* _Instructions for the task_
Using the entries that follow, collect the lines where the word "parts" appears.

:: Rows ::

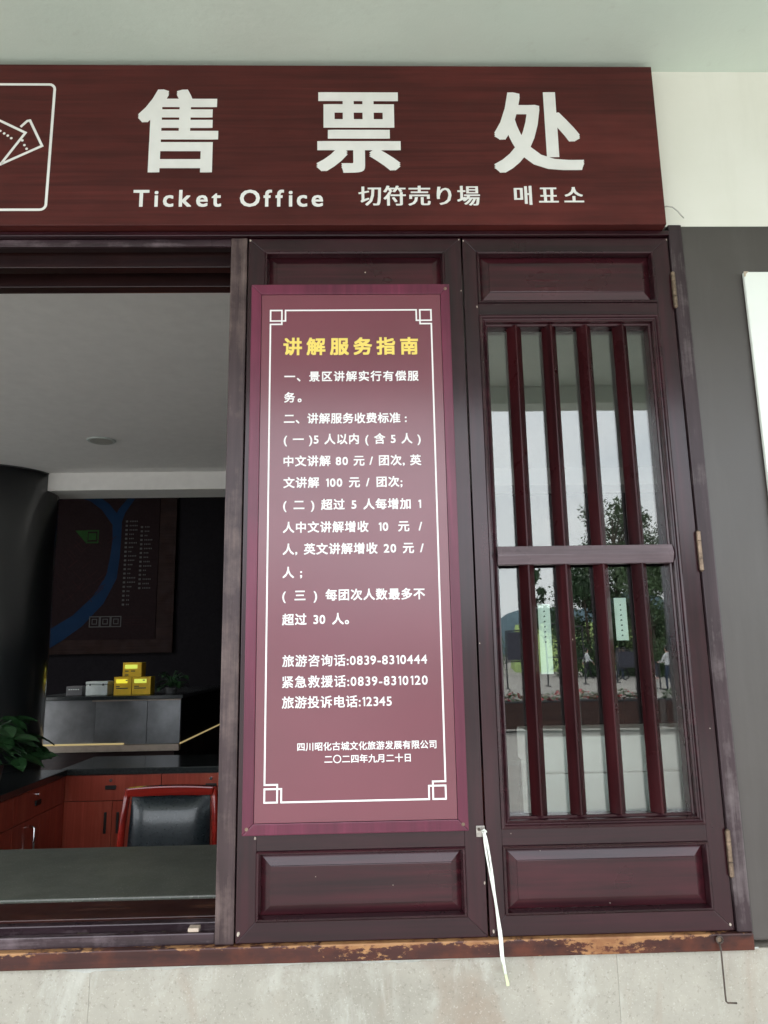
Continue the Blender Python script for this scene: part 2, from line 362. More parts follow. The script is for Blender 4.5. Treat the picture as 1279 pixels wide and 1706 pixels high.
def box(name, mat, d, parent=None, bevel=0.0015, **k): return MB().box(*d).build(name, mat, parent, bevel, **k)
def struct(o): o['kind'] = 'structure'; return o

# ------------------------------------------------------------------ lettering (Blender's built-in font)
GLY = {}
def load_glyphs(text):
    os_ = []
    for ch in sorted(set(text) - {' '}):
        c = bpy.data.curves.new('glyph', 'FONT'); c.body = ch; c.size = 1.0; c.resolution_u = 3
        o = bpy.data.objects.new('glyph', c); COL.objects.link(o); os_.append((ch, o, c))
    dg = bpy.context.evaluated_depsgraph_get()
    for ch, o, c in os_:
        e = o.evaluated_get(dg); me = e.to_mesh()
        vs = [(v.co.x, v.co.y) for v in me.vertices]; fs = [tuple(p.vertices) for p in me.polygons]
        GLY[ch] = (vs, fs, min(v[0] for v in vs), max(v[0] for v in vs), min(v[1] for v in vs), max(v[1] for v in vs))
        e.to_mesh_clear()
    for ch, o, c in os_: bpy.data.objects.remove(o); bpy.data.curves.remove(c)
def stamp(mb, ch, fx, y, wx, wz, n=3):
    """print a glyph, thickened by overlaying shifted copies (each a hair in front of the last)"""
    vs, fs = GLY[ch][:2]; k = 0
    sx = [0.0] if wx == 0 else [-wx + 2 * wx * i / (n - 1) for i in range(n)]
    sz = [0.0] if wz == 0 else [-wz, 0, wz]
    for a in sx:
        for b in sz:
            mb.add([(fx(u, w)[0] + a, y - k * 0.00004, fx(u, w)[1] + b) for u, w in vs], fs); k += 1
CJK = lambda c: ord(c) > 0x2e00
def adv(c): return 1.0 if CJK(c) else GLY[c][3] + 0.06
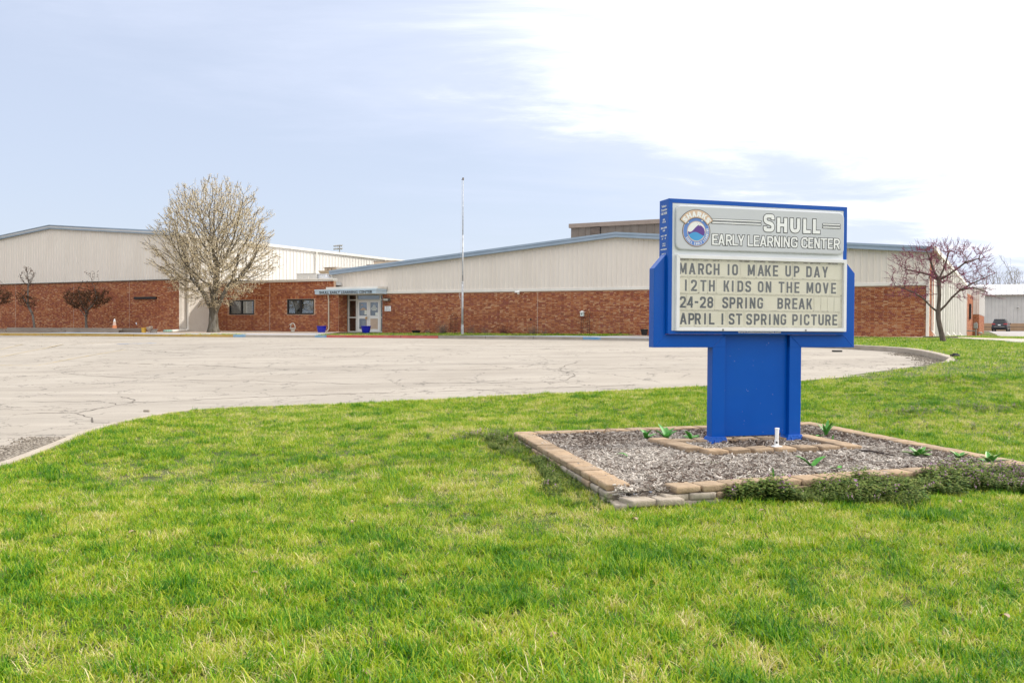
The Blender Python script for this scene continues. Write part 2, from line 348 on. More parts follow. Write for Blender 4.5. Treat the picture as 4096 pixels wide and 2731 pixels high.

:::

* _Worked answer_
Continue the Blender Python script for this scene: part 2, from line 362. More parts follow. The script is for Blender 4.5. Treat the picture as 1279 pixels wide and 1706 pixels high.
The Blender Python script for this scene continues. Write part 2, from line 348 on. More parts follow. Write for Blender 4.5. Treat the picture as 4096 pixels wide and 2731 pixels high.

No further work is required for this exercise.